» WRITTEN TASK: A faithful transcription of all the data is required.

» SOURCE EXCERPT:
============================================================
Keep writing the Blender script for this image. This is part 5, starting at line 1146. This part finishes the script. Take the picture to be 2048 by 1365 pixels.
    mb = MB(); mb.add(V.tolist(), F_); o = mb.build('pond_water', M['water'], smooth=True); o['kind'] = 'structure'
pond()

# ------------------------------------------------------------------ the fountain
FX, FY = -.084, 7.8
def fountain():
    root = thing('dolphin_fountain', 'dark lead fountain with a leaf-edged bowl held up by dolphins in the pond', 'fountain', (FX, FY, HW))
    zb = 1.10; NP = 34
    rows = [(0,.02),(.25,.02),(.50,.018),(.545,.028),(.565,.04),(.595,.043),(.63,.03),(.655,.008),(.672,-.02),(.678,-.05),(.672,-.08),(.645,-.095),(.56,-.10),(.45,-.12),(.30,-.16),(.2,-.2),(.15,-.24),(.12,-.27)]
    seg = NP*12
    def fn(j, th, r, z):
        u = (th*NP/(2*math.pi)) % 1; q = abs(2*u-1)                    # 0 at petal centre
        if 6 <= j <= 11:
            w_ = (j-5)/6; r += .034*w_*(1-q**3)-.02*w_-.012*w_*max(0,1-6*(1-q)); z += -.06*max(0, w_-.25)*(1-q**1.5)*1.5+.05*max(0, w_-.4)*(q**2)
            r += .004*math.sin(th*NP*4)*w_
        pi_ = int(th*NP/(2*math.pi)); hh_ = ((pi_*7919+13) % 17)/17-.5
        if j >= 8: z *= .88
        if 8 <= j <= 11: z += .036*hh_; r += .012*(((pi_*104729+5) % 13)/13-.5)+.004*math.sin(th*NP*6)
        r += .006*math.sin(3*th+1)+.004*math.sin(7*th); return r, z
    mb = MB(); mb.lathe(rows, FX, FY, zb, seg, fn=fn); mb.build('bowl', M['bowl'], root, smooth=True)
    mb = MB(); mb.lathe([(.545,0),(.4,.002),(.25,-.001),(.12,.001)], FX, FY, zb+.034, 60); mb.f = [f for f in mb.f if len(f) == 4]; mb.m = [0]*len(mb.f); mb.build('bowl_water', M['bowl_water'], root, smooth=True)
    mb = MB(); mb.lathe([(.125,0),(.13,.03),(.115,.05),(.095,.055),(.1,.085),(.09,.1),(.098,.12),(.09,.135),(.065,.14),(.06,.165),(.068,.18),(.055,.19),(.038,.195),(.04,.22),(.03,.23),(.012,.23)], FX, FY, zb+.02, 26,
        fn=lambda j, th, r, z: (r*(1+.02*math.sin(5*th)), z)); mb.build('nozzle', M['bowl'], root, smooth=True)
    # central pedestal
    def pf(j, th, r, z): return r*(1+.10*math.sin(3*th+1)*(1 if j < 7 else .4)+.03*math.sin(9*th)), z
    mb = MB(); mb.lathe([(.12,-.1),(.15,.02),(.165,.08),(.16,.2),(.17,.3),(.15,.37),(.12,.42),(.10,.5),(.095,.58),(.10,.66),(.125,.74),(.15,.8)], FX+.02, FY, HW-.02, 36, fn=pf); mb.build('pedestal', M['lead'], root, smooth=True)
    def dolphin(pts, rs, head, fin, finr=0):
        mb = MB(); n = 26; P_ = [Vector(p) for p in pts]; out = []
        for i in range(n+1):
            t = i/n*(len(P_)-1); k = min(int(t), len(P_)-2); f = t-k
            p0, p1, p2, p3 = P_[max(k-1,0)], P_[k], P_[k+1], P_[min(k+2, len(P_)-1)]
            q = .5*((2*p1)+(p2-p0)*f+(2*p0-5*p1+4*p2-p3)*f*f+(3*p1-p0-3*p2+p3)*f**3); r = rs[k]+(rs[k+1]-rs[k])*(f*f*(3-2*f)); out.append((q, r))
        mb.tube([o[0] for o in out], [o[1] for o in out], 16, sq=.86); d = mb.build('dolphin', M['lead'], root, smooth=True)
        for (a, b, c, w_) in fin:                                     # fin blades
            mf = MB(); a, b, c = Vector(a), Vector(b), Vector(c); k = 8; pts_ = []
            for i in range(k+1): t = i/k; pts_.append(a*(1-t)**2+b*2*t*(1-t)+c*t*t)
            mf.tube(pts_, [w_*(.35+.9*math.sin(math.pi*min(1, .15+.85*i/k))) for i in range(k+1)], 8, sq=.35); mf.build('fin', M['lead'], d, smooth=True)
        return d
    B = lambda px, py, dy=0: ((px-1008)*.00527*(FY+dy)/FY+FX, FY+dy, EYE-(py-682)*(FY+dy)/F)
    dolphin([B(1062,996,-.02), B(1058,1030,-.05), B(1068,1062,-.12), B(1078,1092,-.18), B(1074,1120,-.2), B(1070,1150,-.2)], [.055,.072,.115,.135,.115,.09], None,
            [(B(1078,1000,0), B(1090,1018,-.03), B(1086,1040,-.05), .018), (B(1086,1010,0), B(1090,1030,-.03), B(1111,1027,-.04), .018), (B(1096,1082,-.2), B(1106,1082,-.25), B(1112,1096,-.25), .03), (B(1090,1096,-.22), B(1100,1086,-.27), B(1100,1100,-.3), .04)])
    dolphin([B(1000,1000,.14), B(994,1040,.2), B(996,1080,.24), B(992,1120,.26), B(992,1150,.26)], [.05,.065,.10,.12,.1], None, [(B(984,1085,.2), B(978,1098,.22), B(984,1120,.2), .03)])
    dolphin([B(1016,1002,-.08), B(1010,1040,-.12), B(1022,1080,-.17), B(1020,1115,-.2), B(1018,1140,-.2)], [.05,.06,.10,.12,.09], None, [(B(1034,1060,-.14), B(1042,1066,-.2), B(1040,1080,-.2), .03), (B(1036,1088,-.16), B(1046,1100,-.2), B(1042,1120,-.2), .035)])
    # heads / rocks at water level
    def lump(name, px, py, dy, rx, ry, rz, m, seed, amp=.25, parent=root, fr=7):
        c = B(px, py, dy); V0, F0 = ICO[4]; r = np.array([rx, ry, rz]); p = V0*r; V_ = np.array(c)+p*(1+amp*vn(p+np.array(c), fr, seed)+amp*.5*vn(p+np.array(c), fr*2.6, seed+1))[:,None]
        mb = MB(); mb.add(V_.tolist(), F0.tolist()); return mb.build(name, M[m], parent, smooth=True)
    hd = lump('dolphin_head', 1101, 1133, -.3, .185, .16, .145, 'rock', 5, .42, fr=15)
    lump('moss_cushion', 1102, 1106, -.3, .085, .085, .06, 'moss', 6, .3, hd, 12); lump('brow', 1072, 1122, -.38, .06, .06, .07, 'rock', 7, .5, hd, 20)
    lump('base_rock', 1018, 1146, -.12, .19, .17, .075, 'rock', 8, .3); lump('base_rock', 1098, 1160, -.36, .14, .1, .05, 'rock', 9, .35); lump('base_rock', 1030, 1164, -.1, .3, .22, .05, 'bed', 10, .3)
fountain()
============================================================
» SOLUTION BELOW:
Keep writing the Blender script for this image. This is part 5, starting at line 1146. This part finishes the script. Take the picture to be 2048 by 1365 pixels.
    mb = MB(); mb.add(V.tolist(), F_); o = mb.build('pond_water', M['water'], smooth=True); o['kind'] = 'structure'
pond()

# ------------------------------------------------------------------ the fountain
FX, FY = -.084, 7.8
def fountain():
    root = thing('dolphin_fountain', 'dark lead fountain with a leaf-edged bowl held up by dolphins in the pond', 'fountain', (FX, FY, HW))
    zb = 1.10; NP = 34
    rows = [(0,.02),(.25,.02),(.50,.018),(.545,.028),(.565,.04),(.595,.043),(.63,.03),(.655,.008),(.672,-.02),(.678,-.05),(.672,-.08),(.645,-.095),(.56,-.10),(.45,-.12),(.30,-.16),(.2,-.2),(.15,-.24),(.12,-.27)]
    seg = NP*12
    def fn(j, th, r, z):
        u = (th*NP/(2*math.pi)) % 1; q = abs(2*u-1)                    # 0 at petal centre
        if 6 <= j <= 11:
            w_ = (j-5)/6; r += .034*w_*(1-q**3)-.02*w_-.012*w_*max(0,1-6*(1-q)); z += -.06*max(0, w_-.25)*(1-q**1.5)*1.5+.05*max(0, w_-.4)*(q**2)
            r += .004*math.sin(th*NP*4)*w_
        pi_ = int(th*NP/(2*math.pi)); hh_ = ((pi_*7919+13) % 17)/17-.5
        if j >= 8: z *= .88
        if 8 <= j <= 11: z += .036*hh_; r += .012*(((pi_*104729+5) % 13)/13-.5)+.004*math.sin(th*NP*6)
        r += .006*math.sin(3*th+1)+.004*math.sin(7*th); return r, z
    mb = MB(); mb.lathe(rows, FX, FY, zb, seg, fn=fn); mb.build('bowl', M['bowl'], root, smooth=True)
    mb = MB(); mb.lathe([(.545,0),(.4,.002),(.25,-.001),(.12,.001)], FX, FY, zb+.034, 60); mb.f = [f for f in mb.f if len(f) == 4]; mb.m = [0]*len(mb.f); mb.build('bowl_water', M['bowl_water'], root, smooth=True)
    mb = MB(); mb.lathe([(.125,0),(.13,.03),(.115,.05),(.095,.055),(.1,.085),(.09,.1),(.098,.12),(.09,.135),(.065,.14),(.06,.165),(.068,.18),(.055,.19),(.038,.195),(.04,.22),(.03,.23),(.012,.23)], FX, FY, zb+.02, 26,
        fn=lambda j, th, r, z: (r*(1+.02*math.sin(5*th)), z)); mb.build('nozzle', M['bowl'], root, smooth=True)
    # central pedestal
    def pf(j, th, r, z): return r*(1+.10*math.sin(3*th+1)*(1 if j < 7 else .4)+.03*math.sin(9*th)), z
    mb = MB(); mb.lathe([(.12,-.1),(.15,.02),(.165,.08),(.16,.2),(.17,.3),(.15,.37),(.12,.42),(.10,.5),(.095,.58),(.10,.66),(.125,.74),(.15,.8)], FX+.02, FY, HW-.02, 36, fn=pf); mb.build('pedestal', M['lead'], root, smooth=True)
    def dolphin(pts, rs, head, fin, finr=0):
        mb = MB(); n = 26; P_ = [Vector(p) for p in pts]; out = []
        for i in range(n+1):
            t = i/n*(len(P_)-1); k = min(int(t), len(P_)-2); f = t-k
            p0, p1, p2, p3 = P_[max(k-1,0)], P_[k], P_[k+1], P_[min(k+2, len(P_)-1)]
            q = .5*((2*p1)+(p2-p0)*f+(2*p0-5*p1+4*p2-p3)*f*f+(3*p1-p0-3*p2+p3)*f**3); r = rs[k]+(rs[k+1]-rs[k])*(f*f*(3-2*f)); out.append((q, r))
        mb.tube([o[0] for o in out], [o[1] for o in out], 16, sq=.86); d = mb.build('dolphin', M['lead'], root, smooth=True)
        for (a, b, c, w_) in fin:                                     # fin blades
            mf = MB(); a, b, c = Vector(a), Vector(b), Vector(c); k = 8; pts_ = []
            for i in range(k+1): t = i/k; pts_.append(a*(1-t)**2+b*2*t*(1-t)+c*t*t)
            mf.tube(pts_, [w_*(.35+.9*math.sin(math.pi*min(1, .15+.85*i/k))) for i in range(k+1)], 8, sq=.35); mf.build('fin', M['lead'], d, smooth=True)
        return d
    B = lambda px, py, dy=0: ((px-1008)*.00527*(FY+dy)/FY+FX, FY+dy, EYE-(py-682)*(FY+dy)/F)
    dolphin([B(1062,996,-.02), B(1058,1030,-.05), B(1068,1062,-.12), B(1078,1092,-.18), B(1074,1120,-.2), B(1070,1150,-.2)], [.055,.072,.115,.135,.115,.09], None,
            [(B(1078,1000,0), B(1090,1018,-.03), B(1086,1040,-.05), .018), (B(1086,1010,0), B(1090,1030,-.03), B(1111,1027,-.04), .018), (B(1096,1082,-.2), B(1106,1082,-.25), B(1112,1096,-.25), .03), (B(1090,1096,-.22), B(1100,1086,-.27), B(1100,1100,-.3), .04)])
    dolphin([B(1000,1000,.14), B(994,1040,.2), B(996,1080,.24), B(992,1120,.26), B(992,1150,.26)], [.05,.065,.10,.12,.1], None, [(B(984,1085,.2), B(978,1098,.22), B(984,1120,.2), .03)])
    dolphin([B(1016,1002,-.08), B(1010,1040,-.12), B(1022,1080,-.17), B(1020,1115,-.2), B(1018,1140,-.2)], [.05,.06,.10,.12,.09], None, [(B(1034,1060,-.14), B(1042,1066,-.2), B(1040,1080,-.2), .03), (B(1036,1088,-.16), B(1046,1100,-.2), B(1042,1120,-.2), .035)])
    # heads / rocks at water level
    def lump(name, px, py, dy, rx, ry, rz, m, seed, amp=.25, parent=root, fr=7):
        c = B(px, py, dy); V0, F0 = ICO[4]; r = np.array([rx, ry, rz]); p = V0*r; V_ = np.array(c)+p*(1+amp*vn(p+np.array(c), fr, seed)+amp*.5*vn(p+np.array(c), fr*2.6, seed+1))[:,None]
        mb = MB(); mb.add(V_.tolist(), F0.tolist()); return mb.build(name, M[m], parent, smooth=True)
    hd = lump('dolphin_head', 1101, 1133, -.3, .185, .16, .145, 'rock', 5, .42, fr=15)
    lump('moss_cushion', 1102, 1106, -.3, .085, .085, .06, 'moss', 6, .3, hd, 12); lump('brow', 1072, 1122, -.38, .06, .06, .07, 'rock', 7, .5, hd, 20)
    lump('base_rock', 1018, 1146, -.12, .19, .17, .075, 'rock', 8, .3); lump('base_rock', 1098, 1160, -.36, .14, .1, .05, 'rock', 9, .35); lump('base_rock', 1030, 1164, -.1, .3, .22, .05, 'bed', 10, .3)
fountain()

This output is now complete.